Rising fertilizer costs and logistical risks tied to geopolitical tensions are beginning to impact the US DDGS market, reinforcing broader cost support despite uneven demand.
Platts assessed CIF New Orleans DDGS barges at $231/st for the April shipment period on April 10. The Chicago DDGS truck market for the same delivery period was assessed at $200/st, and the Southern California rail market for the April delivery period was assessed at $249/st.
Market participants said disruptions and risks around key trade routes, including the Strait of Hormuz, are affecting the flow of nitrogen- and sulfur-based fertilizers, key inputs for global crop production.
"A significant portion of nitrogen and sulfur goes through the Strait of Hormuz," one broker said. "The US lacks a strategic fertilizer reserve," the same broker mentioned, pointing to a vulnerable structure in the US market and the concerns about availability.
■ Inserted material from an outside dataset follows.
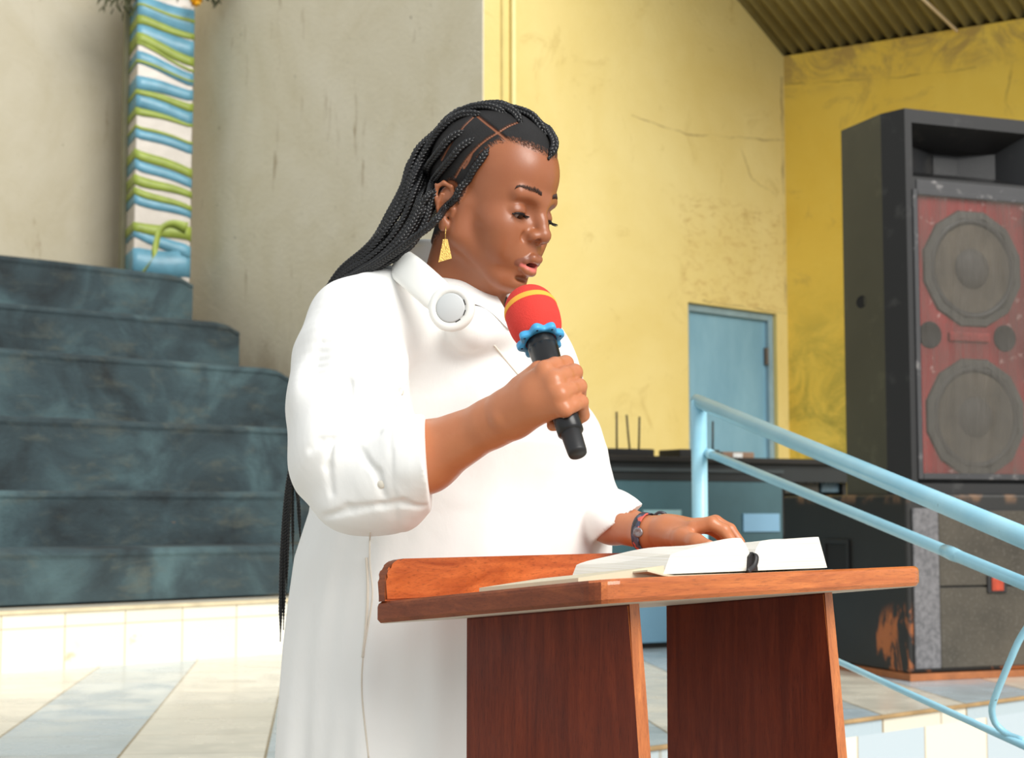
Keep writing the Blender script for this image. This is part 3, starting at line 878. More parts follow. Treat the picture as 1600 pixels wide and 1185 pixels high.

Additional pressure has come from export restrictions in major producing countries, with China limiting shipments to support domestic supply, tightening global availability.
Also, higher energy prices have been a key driver. Traders said rising crude values have increased operating costs for vessels and contributed to higher freight rates, complicating export pricing and reducing visibility for forward shipments. "It's changing constantly, so there's really no definition," one broker said, referring to the evolving fuel and freight situation.
These dynamics are contributing to higher input costs across the agricultural complex, indirectly supporting feed markets including DDGS. Stronger fertilizer prices can influence crop economics, particularly for corn and soybeans, which in turn shape DDGS cost and relative value in feed rations.
At the same time, rising logistics costs, including freight, trucking, and handling, are adding to the overall cost structure for DDGS. Suppliers said these increases "add up in a hurry," reinforcing higher prices even during periods of weak demand.
While the direct impact on DDGS trade has been limited so far, participants said the broader cost environment is helping underpin values, particularly in nearby markets where supply remains tight.